>> start

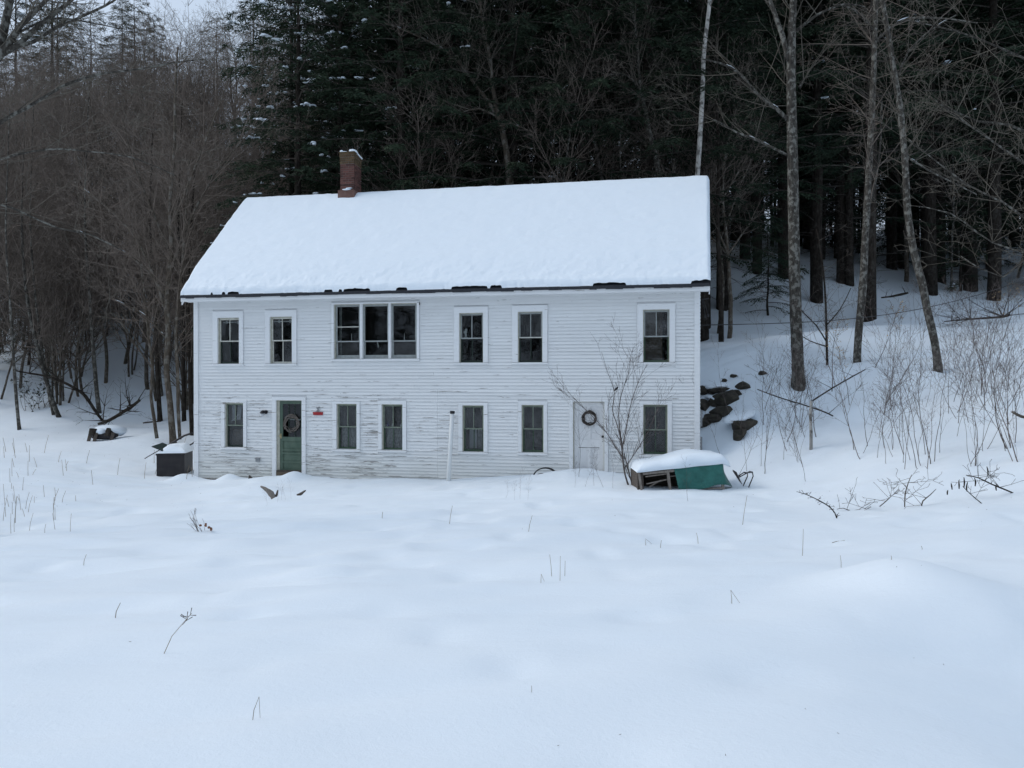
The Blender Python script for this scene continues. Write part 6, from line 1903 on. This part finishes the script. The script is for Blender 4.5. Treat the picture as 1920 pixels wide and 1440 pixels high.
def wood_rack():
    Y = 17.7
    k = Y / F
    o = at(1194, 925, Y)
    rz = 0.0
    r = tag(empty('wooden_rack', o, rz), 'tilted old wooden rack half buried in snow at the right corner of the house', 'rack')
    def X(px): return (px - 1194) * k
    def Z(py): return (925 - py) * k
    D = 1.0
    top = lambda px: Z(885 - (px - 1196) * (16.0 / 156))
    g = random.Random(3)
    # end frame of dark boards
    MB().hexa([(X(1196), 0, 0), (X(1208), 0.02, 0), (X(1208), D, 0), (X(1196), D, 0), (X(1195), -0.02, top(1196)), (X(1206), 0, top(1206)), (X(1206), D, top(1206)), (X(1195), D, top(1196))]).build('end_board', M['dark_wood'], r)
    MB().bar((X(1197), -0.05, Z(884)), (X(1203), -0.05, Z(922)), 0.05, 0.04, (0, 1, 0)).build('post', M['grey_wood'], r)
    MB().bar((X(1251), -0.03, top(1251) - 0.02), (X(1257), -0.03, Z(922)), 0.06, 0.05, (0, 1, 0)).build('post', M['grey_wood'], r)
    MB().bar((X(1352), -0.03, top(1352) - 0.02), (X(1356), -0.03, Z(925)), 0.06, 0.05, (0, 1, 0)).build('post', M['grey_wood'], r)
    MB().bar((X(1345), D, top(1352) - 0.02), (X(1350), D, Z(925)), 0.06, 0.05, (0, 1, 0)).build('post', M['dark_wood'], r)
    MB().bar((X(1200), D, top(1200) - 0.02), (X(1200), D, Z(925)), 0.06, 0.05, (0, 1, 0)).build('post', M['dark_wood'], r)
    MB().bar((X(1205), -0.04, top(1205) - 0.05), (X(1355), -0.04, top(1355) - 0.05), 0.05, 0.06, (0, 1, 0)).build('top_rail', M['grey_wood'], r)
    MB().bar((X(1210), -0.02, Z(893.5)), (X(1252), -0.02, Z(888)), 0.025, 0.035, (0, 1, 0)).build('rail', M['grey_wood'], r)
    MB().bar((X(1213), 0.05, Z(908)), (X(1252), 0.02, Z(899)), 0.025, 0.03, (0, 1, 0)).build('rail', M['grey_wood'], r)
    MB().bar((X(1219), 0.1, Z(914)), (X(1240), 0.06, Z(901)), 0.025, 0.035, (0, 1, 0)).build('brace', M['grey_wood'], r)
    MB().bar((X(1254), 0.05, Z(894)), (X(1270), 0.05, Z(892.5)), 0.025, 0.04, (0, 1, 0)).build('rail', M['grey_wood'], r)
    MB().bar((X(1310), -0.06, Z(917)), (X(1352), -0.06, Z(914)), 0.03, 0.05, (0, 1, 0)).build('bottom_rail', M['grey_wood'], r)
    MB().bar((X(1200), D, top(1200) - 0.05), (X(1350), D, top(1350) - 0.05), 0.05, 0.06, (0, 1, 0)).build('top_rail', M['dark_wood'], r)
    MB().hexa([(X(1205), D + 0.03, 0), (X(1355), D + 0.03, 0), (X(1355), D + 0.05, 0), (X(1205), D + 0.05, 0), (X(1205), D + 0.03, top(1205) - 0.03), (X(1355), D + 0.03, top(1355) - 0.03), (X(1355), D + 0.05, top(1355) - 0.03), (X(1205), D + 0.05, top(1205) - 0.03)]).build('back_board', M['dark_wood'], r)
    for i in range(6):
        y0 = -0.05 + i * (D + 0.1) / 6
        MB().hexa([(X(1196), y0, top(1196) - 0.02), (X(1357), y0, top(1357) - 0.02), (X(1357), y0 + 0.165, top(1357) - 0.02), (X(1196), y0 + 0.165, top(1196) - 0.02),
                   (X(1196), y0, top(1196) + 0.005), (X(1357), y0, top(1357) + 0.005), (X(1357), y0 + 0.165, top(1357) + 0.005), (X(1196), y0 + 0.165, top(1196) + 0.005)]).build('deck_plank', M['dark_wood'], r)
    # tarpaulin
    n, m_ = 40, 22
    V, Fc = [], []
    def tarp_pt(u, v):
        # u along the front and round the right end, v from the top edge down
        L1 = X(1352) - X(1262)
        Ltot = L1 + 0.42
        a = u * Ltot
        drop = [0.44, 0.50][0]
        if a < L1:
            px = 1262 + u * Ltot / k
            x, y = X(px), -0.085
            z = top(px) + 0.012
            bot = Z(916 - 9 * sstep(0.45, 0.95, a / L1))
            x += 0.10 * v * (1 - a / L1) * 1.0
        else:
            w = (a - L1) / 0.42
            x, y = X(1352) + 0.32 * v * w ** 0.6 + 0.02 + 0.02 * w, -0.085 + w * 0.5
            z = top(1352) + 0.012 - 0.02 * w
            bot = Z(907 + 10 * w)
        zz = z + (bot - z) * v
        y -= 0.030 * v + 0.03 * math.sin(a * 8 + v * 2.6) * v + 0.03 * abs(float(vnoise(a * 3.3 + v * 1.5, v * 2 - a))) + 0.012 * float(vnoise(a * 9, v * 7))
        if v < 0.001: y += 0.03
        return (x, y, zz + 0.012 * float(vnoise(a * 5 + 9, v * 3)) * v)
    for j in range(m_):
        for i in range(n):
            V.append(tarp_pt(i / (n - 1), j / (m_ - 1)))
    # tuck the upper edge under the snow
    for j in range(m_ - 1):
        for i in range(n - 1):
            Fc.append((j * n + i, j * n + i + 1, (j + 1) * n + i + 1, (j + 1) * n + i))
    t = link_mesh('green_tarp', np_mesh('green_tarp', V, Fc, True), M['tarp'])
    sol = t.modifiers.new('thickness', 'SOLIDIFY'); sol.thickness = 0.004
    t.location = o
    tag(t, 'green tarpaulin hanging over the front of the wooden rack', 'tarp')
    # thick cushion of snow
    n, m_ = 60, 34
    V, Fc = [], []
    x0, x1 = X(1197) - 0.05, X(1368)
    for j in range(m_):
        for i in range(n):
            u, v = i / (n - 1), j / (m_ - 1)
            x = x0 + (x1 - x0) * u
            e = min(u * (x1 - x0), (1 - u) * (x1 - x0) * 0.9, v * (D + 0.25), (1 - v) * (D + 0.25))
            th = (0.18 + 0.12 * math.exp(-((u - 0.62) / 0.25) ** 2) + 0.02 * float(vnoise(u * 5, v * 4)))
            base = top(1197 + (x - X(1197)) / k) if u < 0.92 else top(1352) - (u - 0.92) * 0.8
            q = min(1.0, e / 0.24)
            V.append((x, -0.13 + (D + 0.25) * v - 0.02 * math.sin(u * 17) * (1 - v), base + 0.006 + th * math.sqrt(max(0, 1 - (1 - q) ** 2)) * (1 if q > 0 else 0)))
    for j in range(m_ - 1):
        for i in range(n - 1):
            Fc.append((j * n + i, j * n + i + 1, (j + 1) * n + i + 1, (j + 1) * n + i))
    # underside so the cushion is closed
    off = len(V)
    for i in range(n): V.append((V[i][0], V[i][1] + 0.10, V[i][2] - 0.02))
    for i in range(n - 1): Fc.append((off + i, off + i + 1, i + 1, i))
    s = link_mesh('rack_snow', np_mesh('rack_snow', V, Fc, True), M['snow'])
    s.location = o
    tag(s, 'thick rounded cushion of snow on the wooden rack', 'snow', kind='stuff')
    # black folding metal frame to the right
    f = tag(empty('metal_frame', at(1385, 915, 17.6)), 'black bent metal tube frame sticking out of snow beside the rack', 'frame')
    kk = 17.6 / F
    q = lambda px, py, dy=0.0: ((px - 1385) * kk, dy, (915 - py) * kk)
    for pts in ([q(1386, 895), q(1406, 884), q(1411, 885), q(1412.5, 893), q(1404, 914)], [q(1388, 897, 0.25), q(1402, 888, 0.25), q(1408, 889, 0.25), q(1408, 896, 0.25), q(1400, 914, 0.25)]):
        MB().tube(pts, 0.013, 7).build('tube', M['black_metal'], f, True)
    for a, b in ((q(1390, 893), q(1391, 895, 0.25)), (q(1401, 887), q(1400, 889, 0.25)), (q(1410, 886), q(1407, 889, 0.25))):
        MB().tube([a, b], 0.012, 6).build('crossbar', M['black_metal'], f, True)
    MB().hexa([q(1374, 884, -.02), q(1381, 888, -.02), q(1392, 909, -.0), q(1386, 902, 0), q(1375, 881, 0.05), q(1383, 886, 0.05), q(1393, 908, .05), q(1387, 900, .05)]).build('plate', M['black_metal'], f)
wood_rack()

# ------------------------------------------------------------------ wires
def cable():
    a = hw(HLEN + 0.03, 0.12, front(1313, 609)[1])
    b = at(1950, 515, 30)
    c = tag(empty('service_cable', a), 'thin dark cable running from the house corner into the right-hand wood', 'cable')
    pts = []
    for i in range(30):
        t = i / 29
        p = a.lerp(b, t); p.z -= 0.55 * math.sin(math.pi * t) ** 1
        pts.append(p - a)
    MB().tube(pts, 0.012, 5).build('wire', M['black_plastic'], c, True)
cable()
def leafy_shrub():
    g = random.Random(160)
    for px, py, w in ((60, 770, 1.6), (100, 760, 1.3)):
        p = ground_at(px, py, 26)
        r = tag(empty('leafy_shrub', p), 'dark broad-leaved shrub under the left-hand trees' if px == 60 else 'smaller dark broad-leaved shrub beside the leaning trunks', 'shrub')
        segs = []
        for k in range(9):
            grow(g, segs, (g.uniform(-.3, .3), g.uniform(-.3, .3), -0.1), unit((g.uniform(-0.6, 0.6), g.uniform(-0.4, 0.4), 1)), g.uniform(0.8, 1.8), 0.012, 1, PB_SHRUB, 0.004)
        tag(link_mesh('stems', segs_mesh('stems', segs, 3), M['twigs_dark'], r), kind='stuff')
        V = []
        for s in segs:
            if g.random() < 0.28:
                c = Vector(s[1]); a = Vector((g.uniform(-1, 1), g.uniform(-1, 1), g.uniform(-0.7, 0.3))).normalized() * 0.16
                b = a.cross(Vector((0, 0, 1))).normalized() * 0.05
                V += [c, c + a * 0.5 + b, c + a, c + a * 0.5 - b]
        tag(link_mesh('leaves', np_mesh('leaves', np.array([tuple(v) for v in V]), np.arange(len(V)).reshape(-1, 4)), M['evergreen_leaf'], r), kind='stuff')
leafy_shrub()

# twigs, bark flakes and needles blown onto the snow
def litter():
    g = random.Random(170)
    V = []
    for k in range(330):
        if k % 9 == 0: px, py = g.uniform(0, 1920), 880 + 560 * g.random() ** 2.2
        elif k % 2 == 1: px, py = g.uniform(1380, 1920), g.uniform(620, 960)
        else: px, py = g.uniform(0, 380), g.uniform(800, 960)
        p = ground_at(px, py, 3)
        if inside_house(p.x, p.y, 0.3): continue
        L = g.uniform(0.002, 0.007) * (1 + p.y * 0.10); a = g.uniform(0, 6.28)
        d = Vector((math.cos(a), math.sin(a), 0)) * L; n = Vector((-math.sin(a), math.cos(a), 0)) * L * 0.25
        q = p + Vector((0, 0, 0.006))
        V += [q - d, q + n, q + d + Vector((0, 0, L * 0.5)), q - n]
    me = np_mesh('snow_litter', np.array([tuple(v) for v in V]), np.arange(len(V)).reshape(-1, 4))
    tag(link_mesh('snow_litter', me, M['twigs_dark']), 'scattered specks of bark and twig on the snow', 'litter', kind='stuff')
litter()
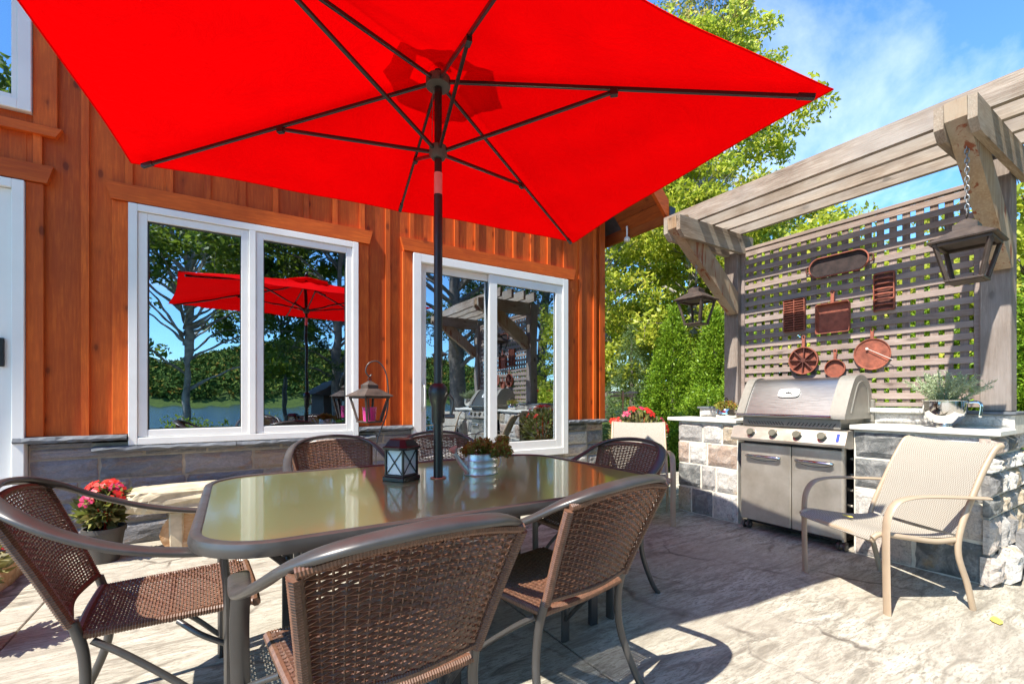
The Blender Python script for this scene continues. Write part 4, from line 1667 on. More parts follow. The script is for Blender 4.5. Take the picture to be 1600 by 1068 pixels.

>> end

Copy out the lines that hold "this".

## Exercise response
The Blender Python script for this scene continues. Write part 6, from line 1903 on. This part finishes the script. The script is for Blender 4.5. Treat the picture as 1920 pixels wide and 1440 pixels high.
The Blender Python script for this scene continues. Write part 4, from line 1667 on. More parts follow. The script is for Blender 4.5. Take the picture to be 1600 by 1068 pixels.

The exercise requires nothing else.